With no experience whatsoever as a prosecutor on Napolitano’s record, and a failed attempt at a senate run, President Clinton appointed Napolitano as U.S. attorney for Arizona in 1993. She became the Arizona Attorney General in 1998. Her time in these jobs was not particularly progressive. She supported the Three Strikes law, argued to the Supreme Court (and lost, fortunately) that Arizona’s policy of the death penalty being issued by individual judges instead of juries should continue, and generally waffled about the issues of immigration and early marriage/polygamy prosecutions in Arizona. Nothing to do with education yet.

In 2002, Napolitano won a seat as the governor of Arizona. On the bright side, Biography says she turned a $1 billion state deficit into a $300 million surplus, supported all-day kindergarten programs, and ran on a pro-choice platform. On the iffy side, she probably became more famous for signing a poorly constructed law that, according to Politico, was meant to “[shut] down businesses that employ undocumented workers,” and for reportedly supporting the actions of Sherrif Joe Arpaio in re-purposing police officers as de facto immigration officers. This resulted in innumerable civil rights abuses (you likely remember the news stories about asking for citizenship papers during routine traffic stops) for which the NY Times states, “Ms. Napolitano has treated the sheriff gingerly through the years, even as reports of his abuses spread and as the sheriff defied any suggestion that there were limits to his power to harass Latino immigrants.”

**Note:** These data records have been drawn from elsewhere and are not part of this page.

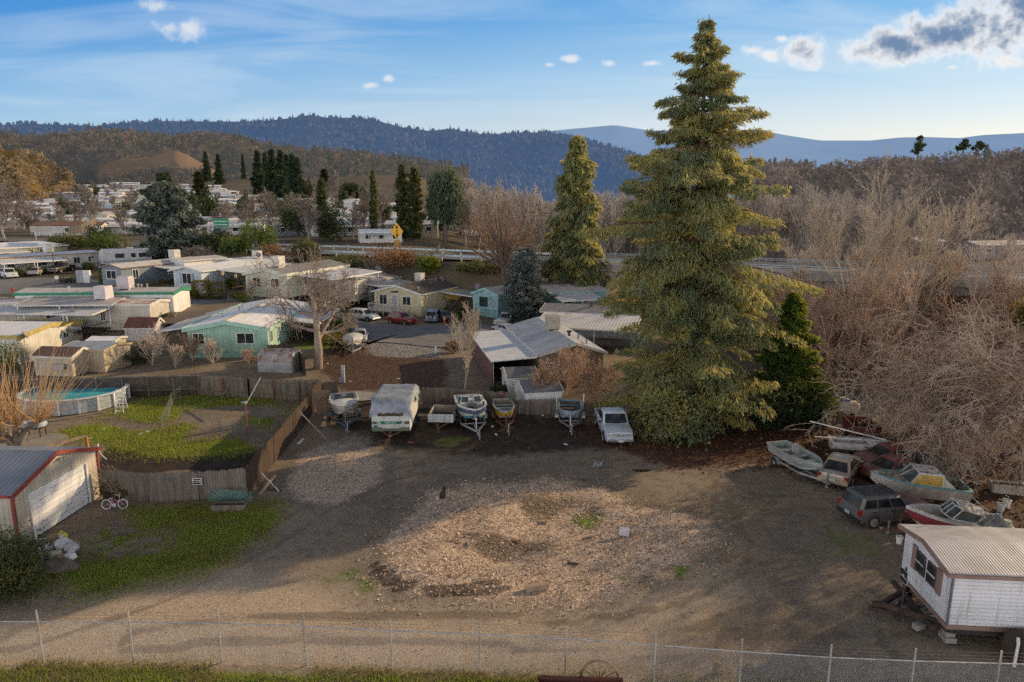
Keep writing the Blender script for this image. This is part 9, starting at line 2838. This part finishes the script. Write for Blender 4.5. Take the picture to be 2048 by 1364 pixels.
MB().box((-.9, 0, 3.2), (1.4, .06, 1.6)).build('plate', M('sign_blue', (.03, .2, .42), rough=.5), s_)
road_sign('long white roadside board at the left highway bend', 87, 484, 'rect', M('sign_cream', (.48, .45, .38), rough=.7), 6.0, 1.5, 2.5, posts=2)
road_sign('back of a small grey diamond sign left of the green guide sign', 400, 488, 'diamond', STEEL, 1.8, 1.8, 3.0)
road_sign('yellow diamond sign on the slope at the right edge', 2019, 462, 'diamond', SY, 1.5, 1.5, 2.2)
t = thing('utility_pole', 'wooden utility pole at the far left above the park roofs', 'utility pole', on(78, 385)); k = 1 / pxm(on(78, 385))
MB().tube([(0, 0, -1), (0, 0, 32 * k)], .3, 8).build('shaft', WOODPALE, t); MB().bar((-1.6, 0, 30 * k), (1.6, 0, 30 * k), .25).build('cross_arm', WOODGREY, t)
t = thing('dead_snag', 'broken brown tree trunk standing before the beige roofed house', 'tree', on(2018, 535)); k = 1 / pxm(on(2018, 535))
m = MB(); rings = []
for q in range(7):
 f_ = q / 6
 rings.append([((10 - 3 * f_) * k * math.cos(a_) * (1 + .12 * math.sin(a_ * 3 + q)), (10 - 3 * f_) * k * math.sin(a_), 58 * k * f_ + (4 * k * math.sin(a_ * 2) if q == 6 else 0) - .3) for a_ in [2 * PI * i / 10 for i in range(10)]])
m.loft(rings).build('trunk', M('snag', (.22, .13, .085), (.15, .09, .06), s=1, rough=.95), t)
for i, (px, pb, pt, lab) in enumerate(((1835, 318, 274, 'lone tall pine rising over the right ridge'), (1926, 306, 280, 'pair of pines on the right ridge, taller left one'), (1956, 304, 284, 'pair of pines on the right ridge, shorter right one'))):
 c = GY(px, pb, 425); k = 425 / F
 bush('pine_tree', lab, 'tree', c, [(0, 0, (pb - pt) * k * .85, 5 * k, 5 * k, (pb - pt) * k * .15), (2 * k, 0, (pb - pt) * k * .6, 9 * k, 8 * k, (pb - pt) * k * .16), (-3 * k, 0, (pb - pt) * k * .38, 9 * k, 8 * k, (pb - pt) * k * .13)], 800, DKLEAF, 1.5, .8, seed=300 + i, stemr=.4)
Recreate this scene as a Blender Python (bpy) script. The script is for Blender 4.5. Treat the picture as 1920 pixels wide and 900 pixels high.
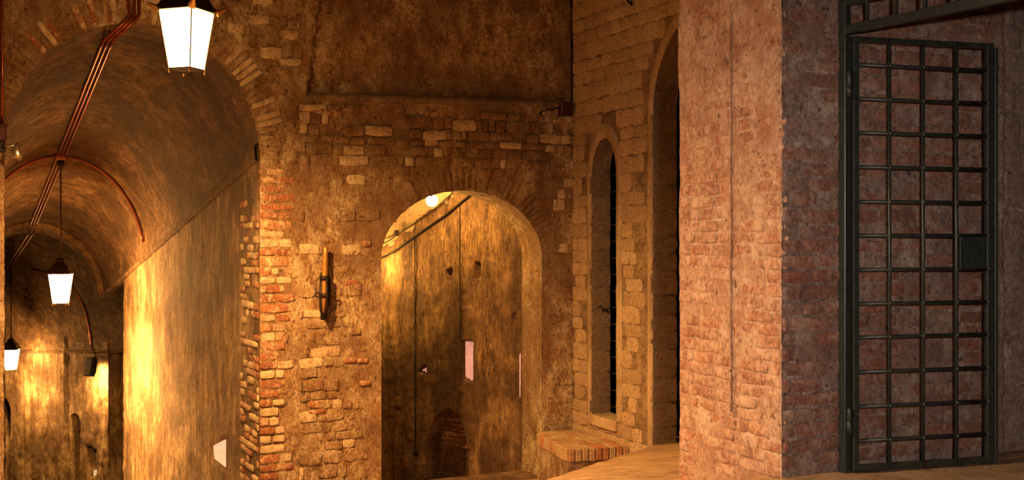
import bpy, bmesh, math, random
import numpy as np
from mathutils import Vector, Matrix

for o in list(bpy.data.objects):
    bpy.data.objects.remove(o)
scene = bpy.context.scene
COL = scene.collection

# ------------------------------------------------------------------ camera, world, lights
F = 2100.0            # focal length in pixels of the 1920x900 frame
U0, V0 = 960.0, 440.0  # horizon row 440
EYE = 2.9              # all heights below are given relative to the eye, shifted at the end
cam = bpy.data.cameras.new('camera')
cam.sensor_width = 36.0
cam.lens = 36.0 * F / 1920.0
cam.shift_y = -10.0 / 1920.0
cam.clip_start = 0.05
camo = bpy.data.objects.new('camera', cam)
COL.objects.link(camo)
camo.rotation_euler = (math.radians(90), 0, 0)
scene.camera = camo

w = bpy.data.worlds.new('world')
scene.world = w
w.use_nodes = True
w.node_tree.nodes['Background'].inputs[0].default_value = (0.55, 0.36, 0.22, 1)
w.node_tree.nodes['Background'].inputs[1].default_value = 0.0
vs = scene.view_settings
vs.view_transform = 'Standard'
vs.look = 'None'
vs.gamma = 1.0
vs.use_curve_mapping = False
vs.exposure = 0.0

LAMP_ORANGE = (1.0, 0.495, 0.145)
LAMP_WARM = (1.0, 0.64, 0.36)
LAMP_PALE = (1.0, 0.78, 0.66)
L1, L2, L3 = 45.0, 380.0, 120.0       # lanterns in view, pane radiance
D1, D2, D3 = 1900.0, 3000.0, 450.0    # their bulbs' downward light, watts
L_NEAR, D_NEAR = 40.0, 620.0         # added unseen lantern above the frame, to light the pier

# added spot beside the camera, in place of a flash, to light the gate
wl = bpy.data.lights.new('added_gate_spot', 'SPOT')
wl.energy = 560
wl.color = (1.0, 0.83, 0.71)
wl.spot_size = math.radians(46)
wl.spot_blend = 1.0
wl.shadow_soft_size = 0.05
wlo = bpy.data.objects.new('added_gate_spot', wl)
COL.objects.link(wlo)
wlo.location = (0.30, -0.1, 0.25)
wlo.rotation_euler = (Vector((2.25, 6.1, -0.25)) - Vector((0.30, -0.1, 0.25))).to_track_quat('-Z', 'Y').to_euler()

# ------------------------------------------------------------------ maths helpers
rng = random.Random(7)
nrng = np.random.RandomState(11)
_PERM = nrng.rand(64, 64, 64).astype(np.float32)

def vnoise(P):
    P = np.asarray(P, dtype=np.float64)
    i = np.floor(P).astype(int)
    f = P - i
    f = f * f * (3 - 2 * f)
    r = 0
    for dx in (0, 1):
        wx = f[..., 0] if dx else 1 - f[..., 0]
        for dy in (0, 1):
            wy = f[..., 1] if dy else 1 - f[..., 1]
            for dz in (0, 1):
                wz = f[..., 2] if dz else 1 - f[..., 2]
                r = r + wx * wy * wz * _PERM[(i[..., 0] + dx) & 63, (i[..., 1] + dy) & 63, (i[..., 2] + dz) & 63]
    return r * 2 - 1

def fbm(P, scale, octv=3, rough=0.5):
    P = np.asarray(P) * scale
    r, a, t = 0, 1.0, 0
    for k in range(octv):
        r = r + a * vnoise(P + 17.3 * k)
        t += a
        a *= rough
        P = P * 2.03
    return r / t

def unit2(x, y):
    l = math.hypot(x, y)
    return (x / l, y / l)

A = unit2(-0.43, 0.90)     # direction into the vaults
B = unit2(0.90, 0.43)      # direction to the right along the cross walls

class Wall:
    """vertical plane: O is a point, d runs to the right as seen from the hall, n faces the hall"""
    def __init__(s, O, d):
        s.O = O
        s.d = unit2(*d)
        s.n = (s.d[1], -s.d[0])
    def q(s, u):
        r = (u - U0) / F
        return (r * s.O[1] - s.O[0]) / (s.d[0] - r * s.d[1])
    def qz(s, u, v, off=0.0):
        O = (s.O[0] + s.n[0] * off, s.O[1] + s.n[1] * off)
        r = (u - U0) / F
        q = (r * O[1] - O[0]) / (s.d[0] - r * s.d[1])
        Y = O[1] + q * s.d[1]
        return q, (V0 - v) / F * Y
    def P(s, q, z, off=0.0):
        return Vector((s.O[0] + q * s.d[0] + off * s.n[0], s.O[1] + q * s.d[1] + off * s.n[1], z))
    def at(s, u, v, off=0.0):
        q, z = s.qz(u, v, off)
        return s.P(q, z, off)
    def arr(s, q, z, off):
        return np.stack([s.O[0] + q * s.d[0] + off * s.n[0], s.O[1] + q * s.d[1] + off * s.n[1], z + 0 * q], -1)
    def rot(s):
        return Matrix(((s.d[0], -s.d[1], 0), (s.d[1], s.d[0], 0), (0, 0, 1)))

def px(u, v, Y):
    return Vector(((u - U0) / F * Y, Y, (V0 - v) / F * Y))

# ------------------------------------------------------------------ materials
def node(nt, t, loc=None, **kw):
    n = nt.nodes.new(t)
    for k, v in kw.items():
        setattr(n, k, v)
    return n

def ramp(nt, stops):
    r = node(nt, 'ShaderNodeValToRGB')
    e = r.color_ramp.elements
    while len(e) < len(stops):
        e.new(0.5)
    for el, (p, c) in zip(e, stops):
        el.position = p
        el.color = (*c, 1) if len(c) == 3 else c
    return r

def mixc(nt, fac, a, b, mode='MIX'):
    m = node(nt, 'ShaderNodeMix', data_type='RGBA', blend_type=mode)
    for sock, val in ((0, fac), (6, a), (7, b)):
        if hasattr(val, 'is_linked') or hasattr(val, 'links'):
            nt.links.new(val, m.inputs[sock])
        elif isinstance(val, (int, float)):
            m.inputs[sock].default_value = val
        else:
            m.inputs[sock].default_value = (*val, 1)
    return m.outputs[2]

def noise(nt, vec, scale, detail=6, rough=0.6, dist=0.0):
    n = node(nt, 'ShaderNodeTexNoise')
    n.inputs['Scale'].default_value = scale
    n.inputs['Detail'].default_value = detail
    n.inputs['Roughness'].default_value = rough
    n.inputs['Distortion'].default_value = dist
    nt.links.new(vec, n.inputs['Vector'])
    return n.outputs['Fac']

def mapped(nt, scale):
    g = node(nt, 'ShaderNodeNewGeometry')
    m = node(nt, 'ShaderNodeMapping')
    m.inputs['Scale'].default_value = scale
    nt.links.new(g.outputs['Position'], m.inputs['Vector'])
    return m.outputs['Vector']

def math_n(nt, op, a, b):
    m = node(nt, 'ShaderNodeMath', operation=op)
    for i, val in enumerate((a, b)):
        if hasattr(val, 'links'):
            nt.links.new(val, m.inputs[i])
        else:
            m.inputs[i].default_value = val
    return m.outputs[0]

def base_mat(name):
    m = bpy.data.materials.new(name)
    m.use_nodes = True
    nt = m.node_tree
    return m, nt, nt.nodes['Principled BSDF']

def masonry(name, dark, mid, light, stain=(0.10, 0.06, 0.035), stain_amt=0.6, scale=7.0, fine=55.0, streak=0.5, bump=0.8, dist=0.05,
            red=None, red_amt=0.0):
    """limewashed / plastered masonry: mottled, stained, rough"""
    m, nt, p = base_mat(name)
    v = mapped(nt, (1, 1, streak))
    v2 = mapped(nt, (1, 1, 1))
    nb = noise(nt, v, scale, 10, 0.72, 0.3)
    nf = noise(nt, v, fine, 6, 0.7)
    na = noise(nt, v2, 1.3, 5, 0.65, 0.4)
    mix = math_n(nt, 'ADD', math_n(nt, 'MULTIPLY', nb, 0.55), math_n(nt, 'MULTIPLY', nf, 0.45))
    r = ramp(nt, [(0.41, dark), (0.49, mid), (0.585, light)])
    nt.links.new(mix, r.inputs[0])
    c = r.outputs[0]
    if red:
        nr = noise(nt, v2, 3.1, 6, 0.7, 0.6)
        rr = ramp(nt, [(0.47, (0, 0, 0)), (0.60, (red_amt,) * 3)])
        nt.links.new(nr, rr.inputs[0])
        c = mixc(nt, rr.outputs[0], c, red)
    rs = ramp(nt, [(0.42, (stain_amt,) * 3), (0.62, (0, 0, 0))])
    nt.links.new(na, rs.inputs[0])
    c = mixc(nt, rs.outputs[0], c, stain)
    # small dark pocks
    npk = noise(nt, v2, 24.0, 3, 0.5)
    rp = ramp(nt, [(0.30, (0.85,) * 3), (0.375, (0, 0, 0))])
    nt.links.new(npk, rp.inputs[0])
    c = mixc(nt, rp.outputs[0], c, tuple(x * 0.45 for x in dark))
    nt.links.new(c, p.inputs['Base Color'])
    p.inputs['Roughness'].default_value = 0.88
    b = node(nt, 'ShaderNodeBump')
    b.inputs['Strength'].default_value = bump
    b.inputs['Distance'].default_value = dist
    nt.links.new(mix, b.inputs['Height'])
    nt.links.new(b.outputs[0], p.inputs['Normal'])
    return m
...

A presidential appointment, by Obama this time, again despite her lack of experience (except in border control, I suppose), landed Napolitano as Secretary of Homeland Security in 2009 – where she has remained until now. The only notable news stories about her in this job that I found included random comments about H1N1 and hurricane preparedness, an article mentioning her role in instituting full-body airport scanners, an accusation of sexual misconduct/discrimination in the workplace against her, and a story describing her continued policies to “doggedly [expand] efforts to enlist local help in deportations, ignoring local communities’ objections about racial-profiling and worries about civil rights violations.”

So, what does any of this have to do with running a university?

According to a story in the LA Times, “UC officials believe [her experience] will help UC administer its federal energy and nuclear weapons labs” and other areas of research. What!?! So, they want us to major in war-mongering with a minor in outdated mindsets?

While it’s true that the original background of our current UC President, Mark G. Yudof, is also in law, his biography also includes many years as a professor, a university chancellor (even if it was in Texas), and as the president of a smaller university system (U of Minnesota) before he came to run the UC. By comparison, Napolitano’s background misses the mark by a long shot.